> **Dataset records**:
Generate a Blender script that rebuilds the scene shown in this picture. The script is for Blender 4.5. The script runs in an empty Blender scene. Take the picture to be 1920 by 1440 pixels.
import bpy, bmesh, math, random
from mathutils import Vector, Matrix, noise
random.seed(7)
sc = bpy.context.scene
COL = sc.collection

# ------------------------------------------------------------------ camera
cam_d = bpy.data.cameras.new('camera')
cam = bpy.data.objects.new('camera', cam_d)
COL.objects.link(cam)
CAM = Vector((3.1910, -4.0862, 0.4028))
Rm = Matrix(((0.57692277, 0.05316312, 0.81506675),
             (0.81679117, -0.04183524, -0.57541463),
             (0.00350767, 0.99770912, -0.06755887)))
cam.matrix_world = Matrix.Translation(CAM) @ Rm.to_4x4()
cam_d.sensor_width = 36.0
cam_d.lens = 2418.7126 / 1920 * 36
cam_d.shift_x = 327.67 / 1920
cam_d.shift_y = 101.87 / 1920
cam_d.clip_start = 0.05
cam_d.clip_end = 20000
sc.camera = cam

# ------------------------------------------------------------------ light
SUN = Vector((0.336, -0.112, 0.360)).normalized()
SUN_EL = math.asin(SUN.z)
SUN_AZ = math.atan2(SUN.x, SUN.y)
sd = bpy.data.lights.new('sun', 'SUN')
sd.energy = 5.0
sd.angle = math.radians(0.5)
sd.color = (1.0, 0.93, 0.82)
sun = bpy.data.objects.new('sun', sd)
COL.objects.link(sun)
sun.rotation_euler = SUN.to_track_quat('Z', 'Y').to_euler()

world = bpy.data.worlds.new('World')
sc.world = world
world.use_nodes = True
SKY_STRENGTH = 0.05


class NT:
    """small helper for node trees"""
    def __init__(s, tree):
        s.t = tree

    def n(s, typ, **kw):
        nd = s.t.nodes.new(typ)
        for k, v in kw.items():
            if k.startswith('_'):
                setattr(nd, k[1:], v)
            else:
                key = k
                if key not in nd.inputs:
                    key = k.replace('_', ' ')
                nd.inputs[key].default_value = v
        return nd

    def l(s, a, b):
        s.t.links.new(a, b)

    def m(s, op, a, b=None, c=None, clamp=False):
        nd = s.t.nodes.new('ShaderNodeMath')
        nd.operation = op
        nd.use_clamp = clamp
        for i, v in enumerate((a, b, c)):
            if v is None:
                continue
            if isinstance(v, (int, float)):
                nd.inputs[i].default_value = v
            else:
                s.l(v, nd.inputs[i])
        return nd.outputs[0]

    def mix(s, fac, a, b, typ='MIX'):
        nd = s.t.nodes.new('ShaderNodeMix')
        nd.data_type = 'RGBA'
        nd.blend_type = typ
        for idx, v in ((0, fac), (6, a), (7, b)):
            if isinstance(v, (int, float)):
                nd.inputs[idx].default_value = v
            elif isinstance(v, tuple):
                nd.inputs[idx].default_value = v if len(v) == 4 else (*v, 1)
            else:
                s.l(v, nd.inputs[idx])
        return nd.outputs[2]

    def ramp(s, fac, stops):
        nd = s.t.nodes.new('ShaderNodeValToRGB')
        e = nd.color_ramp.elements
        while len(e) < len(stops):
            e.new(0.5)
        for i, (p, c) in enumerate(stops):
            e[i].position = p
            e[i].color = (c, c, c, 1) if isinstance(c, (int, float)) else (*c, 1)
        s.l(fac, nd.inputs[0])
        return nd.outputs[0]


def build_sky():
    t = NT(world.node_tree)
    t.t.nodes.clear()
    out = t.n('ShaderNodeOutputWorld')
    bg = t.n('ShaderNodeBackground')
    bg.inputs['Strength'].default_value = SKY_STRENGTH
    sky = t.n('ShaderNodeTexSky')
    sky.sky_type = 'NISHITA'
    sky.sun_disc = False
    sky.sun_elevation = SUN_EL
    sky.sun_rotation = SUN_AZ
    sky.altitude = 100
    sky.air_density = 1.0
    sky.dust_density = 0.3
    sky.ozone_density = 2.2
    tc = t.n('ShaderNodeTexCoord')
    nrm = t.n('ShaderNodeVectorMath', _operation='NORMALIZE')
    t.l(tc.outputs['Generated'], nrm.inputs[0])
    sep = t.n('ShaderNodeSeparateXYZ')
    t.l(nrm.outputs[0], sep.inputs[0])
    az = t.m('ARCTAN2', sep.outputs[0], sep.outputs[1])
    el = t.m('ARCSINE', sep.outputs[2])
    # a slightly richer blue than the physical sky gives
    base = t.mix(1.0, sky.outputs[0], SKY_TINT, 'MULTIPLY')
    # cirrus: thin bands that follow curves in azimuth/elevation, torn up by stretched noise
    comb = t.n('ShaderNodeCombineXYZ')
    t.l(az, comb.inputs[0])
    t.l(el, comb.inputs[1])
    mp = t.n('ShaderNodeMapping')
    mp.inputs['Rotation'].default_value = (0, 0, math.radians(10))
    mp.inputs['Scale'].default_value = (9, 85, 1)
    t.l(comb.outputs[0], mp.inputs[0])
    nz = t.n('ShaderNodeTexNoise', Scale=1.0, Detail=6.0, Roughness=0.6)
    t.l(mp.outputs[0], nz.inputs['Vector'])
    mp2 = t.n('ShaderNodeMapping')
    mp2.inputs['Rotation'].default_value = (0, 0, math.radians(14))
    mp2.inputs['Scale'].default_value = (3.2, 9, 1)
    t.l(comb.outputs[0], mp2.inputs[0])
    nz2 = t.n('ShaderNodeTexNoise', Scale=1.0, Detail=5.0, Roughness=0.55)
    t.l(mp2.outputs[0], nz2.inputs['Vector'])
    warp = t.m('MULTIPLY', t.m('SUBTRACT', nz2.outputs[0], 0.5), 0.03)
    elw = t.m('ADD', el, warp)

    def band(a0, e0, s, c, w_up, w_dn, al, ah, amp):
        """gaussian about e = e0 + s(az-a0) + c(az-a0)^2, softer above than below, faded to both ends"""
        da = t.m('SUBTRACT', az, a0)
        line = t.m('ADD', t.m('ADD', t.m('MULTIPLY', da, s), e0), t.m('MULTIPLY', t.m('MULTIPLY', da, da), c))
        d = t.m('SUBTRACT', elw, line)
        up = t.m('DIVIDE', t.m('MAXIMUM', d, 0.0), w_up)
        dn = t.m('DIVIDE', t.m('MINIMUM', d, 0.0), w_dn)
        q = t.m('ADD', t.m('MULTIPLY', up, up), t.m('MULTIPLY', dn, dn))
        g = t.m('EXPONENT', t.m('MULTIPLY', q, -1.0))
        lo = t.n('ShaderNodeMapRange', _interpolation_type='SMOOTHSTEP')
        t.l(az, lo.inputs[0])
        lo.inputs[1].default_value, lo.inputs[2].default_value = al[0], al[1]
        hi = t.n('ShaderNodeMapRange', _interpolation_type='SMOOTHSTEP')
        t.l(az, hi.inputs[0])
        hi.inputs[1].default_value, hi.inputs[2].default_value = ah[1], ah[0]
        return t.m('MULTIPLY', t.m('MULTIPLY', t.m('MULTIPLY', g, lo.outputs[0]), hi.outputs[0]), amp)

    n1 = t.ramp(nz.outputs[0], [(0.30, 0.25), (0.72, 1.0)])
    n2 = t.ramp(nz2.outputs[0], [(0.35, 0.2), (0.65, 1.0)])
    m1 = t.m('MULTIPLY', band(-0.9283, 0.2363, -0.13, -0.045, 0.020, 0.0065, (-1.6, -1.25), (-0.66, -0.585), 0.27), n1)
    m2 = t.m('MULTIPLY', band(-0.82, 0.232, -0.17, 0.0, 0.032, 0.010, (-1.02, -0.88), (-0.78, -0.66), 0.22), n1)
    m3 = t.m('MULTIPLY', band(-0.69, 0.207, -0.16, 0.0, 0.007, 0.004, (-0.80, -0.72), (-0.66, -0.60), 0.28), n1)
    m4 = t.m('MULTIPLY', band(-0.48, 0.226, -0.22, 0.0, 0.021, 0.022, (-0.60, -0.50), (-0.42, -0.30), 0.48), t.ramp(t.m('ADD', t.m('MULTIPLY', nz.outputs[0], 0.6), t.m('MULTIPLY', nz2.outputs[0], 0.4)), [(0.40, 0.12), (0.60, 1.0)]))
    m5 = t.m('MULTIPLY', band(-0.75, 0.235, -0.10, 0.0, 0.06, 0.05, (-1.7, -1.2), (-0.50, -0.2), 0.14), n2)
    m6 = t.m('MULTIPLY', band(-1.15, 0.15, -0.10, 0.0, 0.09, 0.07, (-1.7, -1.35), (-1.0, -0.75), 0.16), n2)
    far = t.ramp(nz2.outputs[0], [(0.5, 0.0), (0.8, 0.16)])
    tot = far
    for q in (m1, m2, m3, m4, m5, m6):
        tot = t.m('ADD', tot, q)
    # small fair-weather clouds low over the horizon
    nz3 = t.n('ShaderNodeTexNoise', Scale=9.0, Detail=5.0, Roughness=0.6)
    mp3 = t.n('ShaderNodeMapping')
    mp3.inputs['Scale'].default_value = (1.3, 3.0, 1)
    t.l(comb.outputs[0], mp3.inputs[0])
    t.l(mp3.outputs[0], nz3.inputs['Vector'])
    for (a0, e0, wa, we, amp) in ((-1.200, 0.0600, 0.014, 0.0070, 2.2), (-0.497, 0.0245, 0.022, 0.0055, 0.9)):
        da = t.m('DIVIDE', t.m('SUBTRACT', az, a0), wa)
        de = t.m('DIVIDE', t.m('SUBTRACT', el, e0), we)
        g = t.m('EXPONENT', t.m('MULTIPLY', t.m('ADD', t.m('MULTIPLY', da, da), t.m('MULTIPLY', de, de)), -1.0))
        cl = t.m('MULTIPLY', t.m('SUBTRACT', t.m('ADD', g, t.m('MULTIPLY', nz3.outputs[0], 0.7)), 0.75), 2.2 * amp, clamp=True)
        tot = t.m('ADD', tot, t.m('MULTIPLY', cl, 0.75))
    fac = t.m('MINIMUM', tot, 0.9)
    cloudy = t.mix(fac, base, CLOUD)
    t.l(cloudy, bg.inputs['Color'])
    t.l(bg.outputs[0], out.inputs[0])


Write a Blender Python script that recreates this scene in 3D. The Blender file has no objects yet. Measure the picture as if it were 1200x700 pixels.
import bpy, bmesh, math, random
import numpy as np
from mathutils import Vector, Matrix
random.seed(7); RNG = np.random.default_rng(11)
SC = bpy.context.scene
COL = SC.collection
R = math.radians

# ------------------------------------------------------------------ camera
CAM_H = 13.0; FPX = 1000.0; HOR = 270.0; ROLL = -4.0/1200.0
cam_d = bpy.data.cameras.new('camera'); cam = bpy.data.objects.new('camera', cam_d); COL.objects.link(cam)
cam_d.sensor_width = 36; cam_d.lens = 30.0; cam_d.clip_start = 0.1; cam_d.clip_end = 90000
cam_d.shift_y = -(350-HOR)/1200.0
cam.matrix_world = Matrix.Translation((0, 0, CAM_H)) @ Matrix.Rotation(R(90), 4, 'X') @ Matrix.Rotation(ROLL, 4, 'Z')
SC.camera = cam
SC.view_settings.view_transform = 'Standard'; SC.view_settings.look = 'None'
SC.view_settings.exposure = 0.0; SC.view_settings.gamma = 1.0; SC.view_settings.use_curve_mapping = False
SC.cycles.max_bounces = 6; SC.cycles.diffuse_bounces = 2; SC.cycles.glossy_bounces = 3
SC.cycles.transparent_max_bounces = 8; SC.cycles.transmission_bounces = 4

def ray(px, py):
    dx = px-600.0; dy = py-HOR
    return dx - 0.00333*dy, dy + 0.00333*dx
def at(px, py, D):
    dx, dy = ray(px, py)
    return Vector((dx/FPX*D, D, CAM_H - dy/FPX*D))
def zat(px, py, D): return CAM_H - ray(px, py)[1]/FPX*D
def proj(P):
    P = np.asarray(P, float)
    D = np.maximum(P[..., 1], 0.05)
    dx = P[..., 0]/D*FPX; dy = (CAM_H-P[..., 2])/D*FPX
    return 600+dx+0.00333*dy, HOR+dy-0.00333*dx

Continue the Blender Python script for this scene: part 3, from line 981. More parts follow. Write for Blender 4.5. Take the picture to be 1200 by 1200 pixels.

> **Written request**: Extract lines where the string "Python" occurs.

> **Answer below**:
Write a Blender Python script that recreates this scene in 3D. The Blender file has no objects yet. Measure the picture as if it were 1200x700 pixels.
Continue the Blender Python script for this scene: part 3, from line 981. More parts follow. Write for Blender 4.5. Take the picture to be 1200 by 1200 pixels.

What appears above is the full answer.